Retail Prices Index (RPI) inflation - which includes mortgage interest payments
- rose to 5.5% from 5.1% in January, the highest rate for 20 years.
The CPI measure has now been one percentage point or more above the 2% target
for 15 months.
The CPI figure is the highest since October 2008, and will put pressure on the
Bank of England to lift interest rates to curb accelerating inflation.
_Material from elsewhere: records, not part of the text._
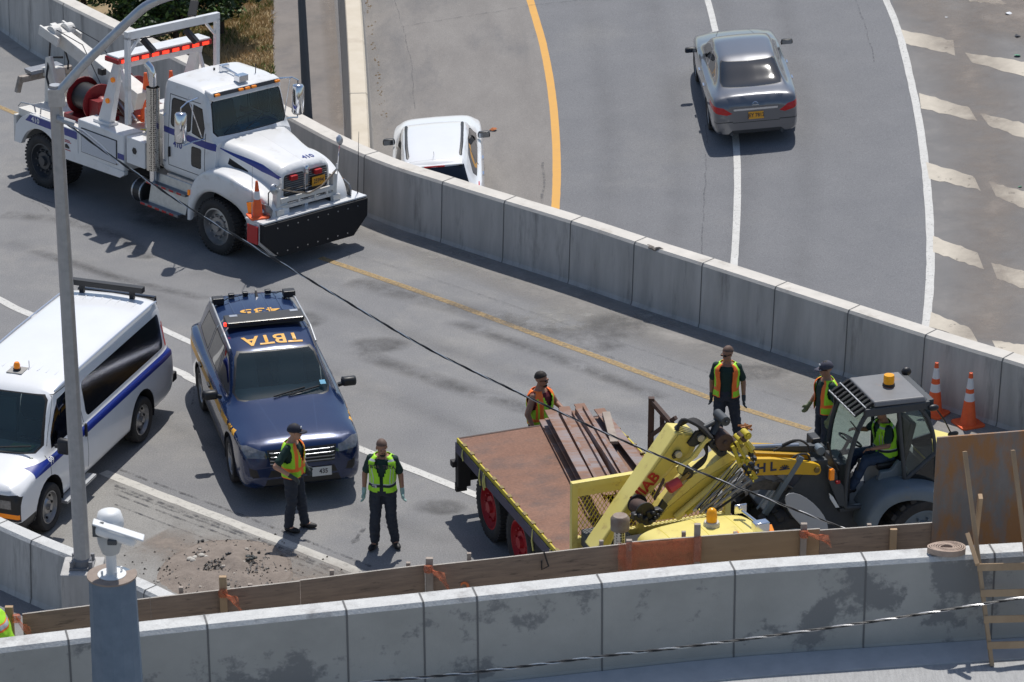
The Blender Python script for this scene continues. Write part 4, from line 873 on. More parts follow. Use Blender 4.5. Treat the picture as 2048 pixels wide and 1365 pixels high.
for s, mi in ((1, 12), (-1, 13)):
    cs = lambda c, n, s=s: c.y * s > .5 and n.y * s > .5
    for a in (rrect(1.12, 1.66, 2.14, 2.66, .07),): cut(bm, 'y', shrink(a, -.025), cs, 1); cut(bm, 'y', a, cs, mi)
    a = [(1.72, 2.14), (2.02, 2.08), (2.04, 2.3), (1.95, 2.62), (1.72, 2.66)]; cut(bm, 'y', shrink(a, -.02), cs, 1); cut(bm, 'y', a, cs, mi)
    cut(bm, 'y', shrink(rrect(1.72, 1.98, 1.5, 1.86, .04), -.02), cs, 1); cut(bm, 'y', rrect(1.72, 1.98, 1.5, 1.86, .04), cs, mi + 2)
    for q in ([(1.04, 1.35), (1.055, 1.35), (1.055, 2.72), (1.04, 2.72)], [(2.08, 1.35), (2.095, 1.35), (2.095, 2.2), (2.08, 2.2)], [(1.04, 1.34), (2.09, 1.34), (2.09, 1.355), (1.04, 1.355)], [(1.04, 2.72), (1.9, 2.72), (1.9, 2.735), (1.04, 2.735)]): cut(bm, 'y', q, cs, 2)
    cut(bm, 'y', [(.8, 1.97), (2.5, 1.90), (2.5, 2.04), (.8, 2.09)], cs, 3)
splitbody(bm, tw, [wtruck, blackm, bodg, bluestr], {10: ('windscreen', ws_glass), 12: ('door_window', dk_glass), 13: ('door_window', dk_glass), 14: ('lower_window', dk_glass), 15: ('lower_window', dk_glass)}, name='cab')
b = MB(); b.hexa([(2.0, -.86, 2.80), (2.16, -.84, 2.80), (2.16, .84, 2.80), (2.0, .86, 2.80), (1.9, -.87, 2.99), (2.10, -.85, 2.95), (2.10, .85, 2.95), (1.9, .87, 2.99)]); vz = b.build('visor', wtruck, tw, bevel=.03, smooth=40)
b = MB(); b.hexa([(2.10, -.80, 2.925), (2.135, -.80, 2.88), (2.135, .80, 2.88), (2.10, .80, 2.925), (2.115, -.80, 2.95), (2.155, -.80, 2.895), (2.155, .80, 2.895), (2.115, .80, 2.95)]); b.build('marker_strip', blackp, vz)
for y in (-.74, -.16, 0, .16, .74): b = MB(); b.box(2.12, 2.175, y - .055, y + .055, 2.895, 2.94); b.build('marker_light', orange_lens, vz, bevel=.012)
# hood: grid of half widths
K = [(2.20, .90, 1.2, 1.96, .86, .80, 2.07, 2.13), (2.6, .82, 1.15, 1.90, .78, .70, 2.02, 2.09), (3.1, .70, 1.1, 1.80, .67, .58, 1.93, 2.0), (3.5, .64, 1.02, 1.74, .615, .53, 1.865, 1.92), (3.68, .63, 1.0, 1.71, .605, .52, 1.83, 1.885), (3.75, .62, 1.0, 1.68, .59, .50, 1.79, 1.84), (3.78, .60, 1.0, 1.64, .57, .48, 1.75, 1.79)]
bm = carbody(K, step=.06)
for s in (1, -1):
    cs = lambda c, n, s=s: c.y * s > .35 and n.y * s > .3
    cut(bm, 'y', [(2.1, 1.86), (3.3, 1.70), (3.76, 1.58), (3.76, 1.70), (3.3, 1.83), (2.1, 2.0)], cs, 3)
    cut(bm, 'y', [(2.55, 1.70), (3.05, 1.56), (2.98, 1.66), (2.58, 1.82)], cs, 1)
cut(bm, 'y', [(2.2, 0), (2.2, 0)], lambda c, n: False, 1)
cut(bm, 'z', [(2.3, -.008), (2.3, .008), (3.7, .008), (3.7, -.008)], lambda c, n: n.z > .5, 4)
cut(bm, 'x', rrect(-.54, -.045, 1.04, 1.72, .06), lambda c, n: c.x > 3.6 and n.x > .4, 14); cut(bm, 'x', rrect(.045, .54, 1.04, 1.72, .06), lambda c, n: c.x > 3.6 and n.x > .4, 14)
hb = bvhof(bm)
splitbody(bm, tw, [wtruck, blackm, bodg, bluestr, mat('hood_rib', (.6, .6, .6), .4)], {14: ('grille', grillem)}, name='hood')
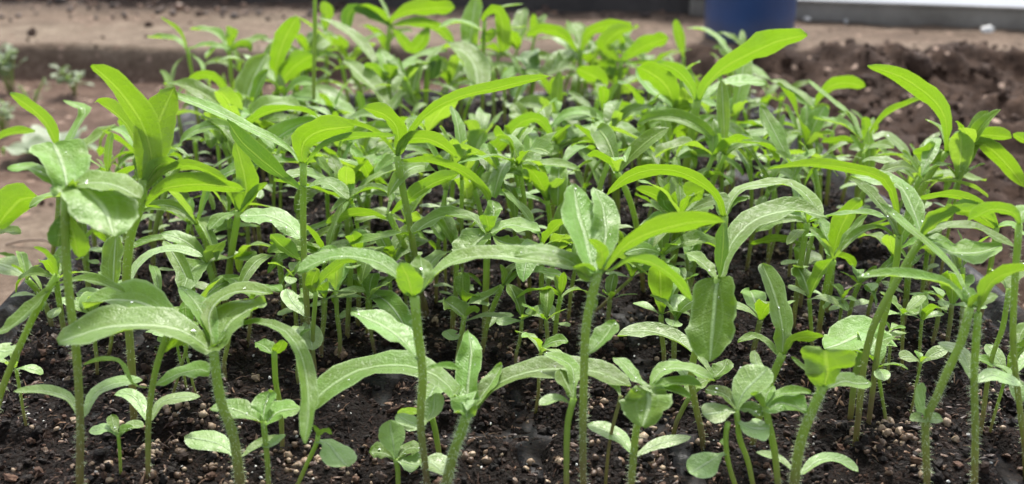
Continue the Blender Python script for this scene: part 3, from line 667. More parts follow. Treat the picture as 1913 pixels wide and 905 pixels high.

The main contributing factors included rising domestic heating costs, an
increase in financial services costs as well as the higher cost of books and
toys.
The largest inflationary pressures came from clothing and footwear costs which
rose by 3.6% following the January sales, compared with a rise of 2% in the
same period a year ago.
The overall increase in CPI to 4.4% was more than had been forecast by
economists.
"Inflation has jumped to its highest since October 2008, putting the Bank of
England under even greater pressure to demonstrate its commitment to hitting
its inflation target by hiking interest rates," said analyst Hetal Mehta of
Daiwa Capital Markets.
"And this pressure will no doubt intensify as higher commodity prices feed
through in the coming months, taking inflation to around 5%.
"Provided that interest rates start to increase by 25 basis points [0.25%] per
quarter from August, in line with our expectations, then we believe inflation
will average 2% next year," she added.